"Und wie lang hast du noch, Kollege?"

Ricardo Peyerl

Ricardo Peyerl

Jobanzeige für "junges, dynamisches Team" wurde als Diskriminierung verurteilt. Eine Wortklauberei.

von Ricardo Peyerl

über Wortklauberei

Spätestens ab 55 wird man von Kollegen im Lift gern gefragt: "Und wie lang hast du noch?" Die Zeiten der "golden handshakes" sind zwar längst vorbei, aber Altersteilzeit und Teilpension florieren. Zum Glück gibt es für die, die sich noch nicht zum alten Eisen zählen, das Gleichbehandlungsgesetz. Es schützt vor Diskriminierung auf Grund des Alters (sowie des Geschlechts, der Religion, ethnischen Zugehörigkeit, Weltanschauung und sexuellen Orientierung). Aber wie weit geht das? Ein TV-Sender wurde verurteilt, weil er Mitarbeiter für ein "junges, dynamisches Team" suchte (siehe Chronikteil). Ältere Bewerber könnten sich dadurch ausgeschlossen fühlen und sind in dem Team der Generation 4.0 wohl auch gar nicht erwünscht. Die Stellenausschreibung muss neutraler formuliert sein, um mit dem Gesetz nicht in Konflikt zu geraten.

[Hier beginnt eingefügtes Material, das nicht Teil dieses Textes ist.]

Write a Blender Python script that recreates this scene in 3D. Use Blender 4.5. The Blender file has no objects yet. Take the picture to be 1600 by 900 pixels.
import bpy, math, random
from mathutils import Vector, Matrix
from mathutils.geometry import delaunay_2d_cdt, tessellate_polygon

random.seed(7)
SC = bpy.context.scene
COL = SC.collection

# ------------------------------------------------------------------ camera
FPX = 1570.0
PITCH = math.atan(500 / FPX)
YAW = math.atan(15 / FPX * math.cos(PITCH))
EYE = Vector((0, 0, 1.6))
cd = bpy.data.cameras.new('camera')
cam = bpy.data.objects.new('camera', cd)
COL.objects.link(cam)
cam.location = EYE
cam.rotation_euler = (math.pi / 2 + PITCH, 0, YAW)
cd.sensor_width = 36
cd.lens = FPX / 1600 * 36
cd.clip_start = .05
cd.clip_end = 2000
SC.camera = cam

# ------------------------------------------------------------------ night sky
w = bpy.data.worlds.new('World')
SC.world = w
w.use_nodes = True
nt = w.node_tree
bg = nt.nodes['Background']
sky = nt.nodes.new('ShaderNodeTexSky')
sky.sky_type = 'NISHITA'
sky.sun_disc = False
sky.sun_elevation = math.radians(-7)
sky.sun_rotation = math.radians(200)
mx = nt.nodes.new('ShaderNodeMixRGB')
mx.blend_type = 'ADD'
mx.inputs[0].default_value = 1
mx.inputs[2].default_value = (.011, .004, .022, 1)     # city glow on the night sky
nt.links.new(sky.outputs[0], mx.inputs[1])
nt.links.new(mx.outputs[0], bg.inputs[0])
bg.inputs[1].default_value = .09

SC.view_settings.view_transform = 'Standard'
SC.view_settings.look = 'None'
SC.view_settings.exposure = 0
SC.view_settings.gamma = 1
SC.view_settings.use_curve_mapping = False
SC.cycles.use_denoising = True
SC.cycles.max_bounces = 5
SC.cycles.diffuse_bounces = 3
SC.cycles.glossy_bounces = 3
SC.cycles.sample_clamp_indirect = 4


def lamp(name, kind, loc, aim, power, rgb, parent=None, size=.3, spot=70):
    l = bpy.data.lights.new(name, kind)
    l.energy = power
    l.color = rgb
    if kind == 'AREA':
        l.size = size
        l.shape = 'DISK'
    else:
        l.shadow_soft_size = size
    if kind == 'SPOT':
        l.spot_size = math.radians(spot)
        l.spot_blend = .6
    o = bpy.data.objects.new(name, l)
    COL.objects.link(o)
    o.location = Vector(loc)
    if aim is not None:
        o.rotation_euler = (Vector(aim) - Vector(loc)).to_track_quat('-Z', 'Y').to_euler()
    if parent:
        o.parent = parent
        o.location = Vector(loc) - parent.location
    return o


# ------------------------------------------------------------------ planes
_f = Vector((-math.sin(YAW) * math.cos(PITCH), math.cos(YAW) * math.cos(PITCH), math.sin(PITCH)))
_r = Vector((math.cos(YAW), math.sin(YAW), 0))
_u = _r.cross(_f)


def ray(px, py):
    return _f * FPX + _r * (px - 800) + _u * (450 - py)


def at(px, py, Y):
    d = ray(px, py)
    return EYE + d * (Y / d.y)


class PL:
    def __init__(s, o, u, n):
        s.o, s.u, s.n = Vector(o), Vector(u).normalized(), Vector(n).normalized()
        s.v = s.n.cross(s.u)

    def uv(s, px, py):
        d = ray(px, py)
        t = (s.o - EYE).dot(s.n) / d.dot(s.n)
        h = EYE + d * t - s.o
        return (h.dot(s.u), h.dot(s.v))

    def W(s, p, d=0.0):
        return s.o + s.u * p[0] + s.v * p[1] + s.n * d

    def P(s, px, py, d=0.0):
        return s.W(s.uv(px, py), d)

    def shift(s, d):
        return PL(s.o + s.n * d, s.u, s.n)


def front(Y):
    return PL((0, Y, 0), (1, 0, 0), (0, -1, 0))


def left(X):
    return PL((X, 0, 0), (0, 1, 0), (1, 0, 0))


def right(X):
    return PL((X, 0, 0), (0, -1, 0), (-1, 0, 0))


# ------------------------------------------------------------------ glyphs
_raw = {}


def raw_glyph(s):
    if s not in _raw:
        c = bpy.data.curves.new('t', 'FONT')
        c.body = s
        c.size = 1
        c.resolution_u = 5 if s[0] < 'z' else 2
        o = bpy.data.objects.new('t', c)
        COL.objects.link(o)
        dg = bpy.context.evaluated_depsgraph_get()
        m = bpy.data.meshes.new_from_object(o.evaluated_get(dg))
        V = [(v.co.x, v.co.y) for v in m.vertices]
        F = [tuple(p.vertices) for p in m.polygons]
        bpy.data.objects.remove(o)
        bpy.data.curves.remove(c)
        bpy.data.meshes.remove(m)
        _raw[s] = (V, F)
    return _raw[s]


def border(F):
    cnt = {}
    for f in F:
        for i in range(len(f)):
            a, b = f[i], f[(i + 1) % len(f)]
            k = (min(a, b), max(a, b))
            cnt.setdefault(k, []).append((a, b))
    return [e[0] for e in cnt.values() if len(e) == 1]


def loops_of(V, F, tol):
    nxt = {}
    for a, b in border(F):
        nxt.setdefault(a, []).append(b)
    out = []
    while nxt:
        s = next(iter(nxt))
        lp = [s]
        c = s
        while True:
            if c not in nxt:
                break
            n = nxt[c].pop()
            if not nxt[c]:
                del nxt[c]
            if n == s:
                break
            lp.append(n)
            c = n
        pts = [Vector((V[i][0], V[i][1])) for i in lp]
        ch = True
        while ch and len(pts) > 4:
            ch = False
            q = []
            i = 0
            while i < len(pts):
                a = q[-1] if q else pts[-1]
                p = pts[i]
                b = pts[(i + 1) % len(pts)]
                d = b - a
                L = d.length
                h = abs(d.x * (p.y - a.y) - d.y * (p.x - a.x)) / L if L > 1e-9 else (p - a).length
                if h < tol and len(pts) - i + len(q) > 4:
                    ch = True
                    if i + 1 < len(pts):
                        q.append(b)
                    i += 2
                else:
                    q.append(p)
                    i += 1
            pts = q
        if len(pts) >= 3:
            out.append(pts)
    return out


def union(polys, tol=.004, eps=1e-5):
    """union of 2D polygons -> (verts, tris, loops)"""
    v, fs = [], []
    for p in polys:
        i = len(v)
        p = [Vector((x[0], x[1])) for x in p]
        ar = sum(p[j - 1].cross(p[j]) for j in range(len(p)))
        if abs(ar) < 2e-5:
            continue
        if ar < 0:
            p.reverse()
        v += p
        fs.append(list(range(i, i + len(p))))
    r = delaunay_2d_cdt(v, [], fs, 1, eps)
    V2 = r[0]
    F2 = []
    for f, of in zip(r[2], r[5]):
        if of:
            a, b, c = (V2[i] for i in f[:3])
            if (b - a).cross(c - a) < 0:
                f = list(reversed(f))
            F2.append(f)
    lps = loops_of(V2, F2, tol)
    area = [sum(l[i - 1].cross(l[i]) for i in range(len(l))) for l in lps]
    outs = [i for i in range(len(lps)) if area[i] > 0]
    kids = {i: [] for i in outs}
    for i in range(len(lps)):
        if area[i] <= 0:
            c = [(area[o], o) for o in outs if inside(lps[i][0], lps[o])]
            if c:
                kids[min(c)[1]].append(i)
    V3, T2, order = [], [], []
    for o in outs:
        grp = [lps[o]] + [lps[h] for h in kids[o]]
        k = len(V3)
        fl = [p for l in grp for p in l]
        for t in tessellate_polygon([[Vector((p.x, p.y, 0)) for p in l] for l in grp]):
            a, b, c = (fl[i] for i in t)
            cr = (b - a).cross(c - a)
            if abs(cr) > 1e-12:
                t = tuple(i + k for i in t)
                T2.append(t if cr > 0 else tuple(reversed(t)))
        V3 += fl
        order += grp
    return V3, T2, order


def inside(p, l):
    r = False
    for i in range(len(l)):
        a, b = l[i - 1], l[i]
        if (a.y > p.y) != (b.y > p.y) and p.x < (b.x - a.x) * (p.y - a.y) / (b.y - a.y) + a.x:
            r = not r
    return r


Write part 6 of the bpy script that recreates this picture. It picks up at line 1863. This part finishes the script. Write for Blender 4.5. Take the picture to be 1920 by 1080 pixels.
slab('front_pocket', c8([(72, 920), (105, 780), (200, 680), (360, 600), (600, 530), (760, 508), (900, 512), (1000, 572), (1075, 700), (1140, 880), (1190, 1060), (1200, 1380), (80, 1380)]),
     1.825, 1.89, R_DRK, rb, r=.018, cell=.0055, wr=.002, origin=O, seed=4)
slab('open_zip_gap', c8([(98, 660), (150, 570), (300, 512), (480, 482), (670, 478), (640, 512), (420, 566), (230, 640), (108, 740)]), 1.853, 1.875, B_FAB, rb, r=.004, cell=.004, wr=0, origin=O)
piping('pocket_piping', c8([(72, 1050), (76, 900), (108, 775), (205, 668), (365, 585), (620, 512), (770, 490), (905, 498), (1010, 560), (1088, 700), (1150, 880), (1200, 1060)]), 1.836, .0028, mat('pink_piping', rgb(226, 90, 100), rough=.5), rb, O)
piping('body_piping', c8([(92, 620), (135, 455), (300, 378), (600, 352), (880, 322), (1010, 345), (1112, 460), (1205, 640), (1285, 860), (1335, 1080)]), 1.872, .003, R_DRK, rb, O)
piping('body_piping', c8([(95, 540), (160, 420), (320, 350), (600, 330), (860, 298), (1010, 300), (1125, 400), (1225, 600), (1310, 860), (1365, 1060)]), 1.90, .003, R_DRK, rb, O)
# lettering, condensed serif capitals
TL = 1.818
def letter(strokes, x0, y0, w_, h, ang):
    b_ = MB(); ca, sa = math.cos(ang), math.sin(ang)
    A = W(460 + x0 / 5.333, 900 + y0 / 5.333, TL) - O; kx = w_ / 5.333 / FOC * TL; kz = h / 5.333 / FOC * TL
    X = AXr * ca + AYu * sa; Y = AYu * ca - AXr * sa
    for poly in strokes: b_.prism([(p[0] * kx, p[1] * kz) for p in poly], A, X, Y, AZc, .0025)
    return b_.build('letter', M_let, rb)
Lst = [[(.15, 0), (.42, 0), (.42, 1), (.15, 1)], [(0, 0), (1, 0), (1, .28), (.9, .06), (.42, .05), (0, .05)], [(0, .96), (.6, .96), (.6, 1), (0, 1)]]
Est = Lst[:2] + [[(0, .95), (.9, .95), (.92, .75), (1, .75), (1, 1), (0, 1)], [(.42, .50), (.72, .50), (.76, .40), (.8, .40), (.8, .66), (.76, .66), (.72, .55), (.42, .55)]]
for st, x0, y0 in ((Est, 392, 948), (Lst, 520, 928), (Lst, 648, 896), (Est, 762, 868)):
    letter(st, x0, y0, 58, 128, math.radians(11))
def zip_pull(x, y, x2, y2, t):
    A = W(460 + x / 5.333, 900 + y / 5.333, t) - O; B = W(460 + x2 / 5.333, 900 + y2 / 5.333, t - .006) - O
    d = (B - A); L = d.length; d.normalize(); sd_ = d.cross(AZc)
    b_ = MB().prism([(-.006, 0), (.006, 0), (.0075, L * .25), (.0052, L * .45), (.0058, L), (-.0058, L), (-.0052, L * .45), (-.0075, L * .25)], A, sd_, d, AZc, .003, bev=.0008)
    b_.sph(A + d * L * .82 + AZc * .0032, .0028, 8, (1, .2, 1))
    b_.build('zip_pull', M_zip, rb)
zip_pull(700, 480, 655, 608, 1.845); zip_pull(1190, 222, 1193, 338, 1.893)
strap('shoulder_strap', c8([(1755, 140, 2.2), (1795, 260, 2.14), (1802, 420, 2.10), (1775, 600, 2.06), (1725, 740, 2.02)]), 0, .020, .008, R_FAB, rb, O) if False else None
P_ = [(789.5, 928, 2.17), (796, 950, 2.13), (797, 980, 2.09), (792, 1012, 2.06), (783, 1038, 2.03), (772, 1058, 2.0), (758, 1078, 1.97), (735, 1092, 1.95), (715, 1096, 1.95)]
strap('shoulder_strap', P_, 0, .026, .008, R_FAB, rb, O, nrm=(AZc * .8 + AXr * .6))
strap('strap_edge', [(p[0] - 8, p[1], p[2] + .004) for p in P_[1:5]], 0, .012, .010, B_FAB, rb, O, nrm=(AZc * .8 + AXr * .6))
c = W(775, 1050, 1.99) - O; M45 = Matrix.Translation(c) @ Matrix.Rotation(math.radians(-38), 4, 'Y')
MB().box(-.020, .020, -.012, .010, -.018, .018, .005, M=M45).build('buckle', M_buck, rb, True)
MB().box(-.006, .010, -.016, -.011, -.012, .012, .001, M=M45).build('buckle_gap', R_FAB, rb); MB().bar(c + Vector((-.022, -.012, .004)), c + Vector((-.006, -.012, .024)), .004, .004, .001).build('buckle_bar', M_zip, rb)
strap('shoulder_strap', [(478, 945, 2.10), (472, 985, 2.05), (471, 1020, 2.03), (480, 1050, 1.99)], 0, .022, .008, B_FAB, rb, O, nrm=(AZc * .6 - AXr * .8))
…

Für "jung" bieten sich als Alternativen an: frisch, unverbraucht, neu. Bei Begriffen wie "unberührt" oder "jungfräulich", die das Synonyme-Wörterbuch vorschlägt, wird es schon ein bisschen haarig. Für "dynamisch" käme in Frage: temperamentvoll, energiegeladen, kraftvoll, rege, vital, fix, fit, topfit oder auf Draht, was beim Fernsehsender ja besonders gut ankommen müsste. Aber ist das nicht bloß Kosmetik? Was hat denn der Jobsuchende davon, wenn er in der Anzeige über das gewünschte Profil getäuscht wird, sich bewirbt, dann aber eine Absage oder – wie meist üblich – gar keine Antwort bekommt? Der Frust ist dann wohl noch größer.

Die Gleichbehandlungsanwaltschaft, die Diskriminierungen verfolgt, will damit sensibilisieren, aufklären und erziehen. Das ist löblich, aber der Kampf um den Stellenwert älterer Mitarbeiter sollte sich nicht in Wortklauberei verlieren.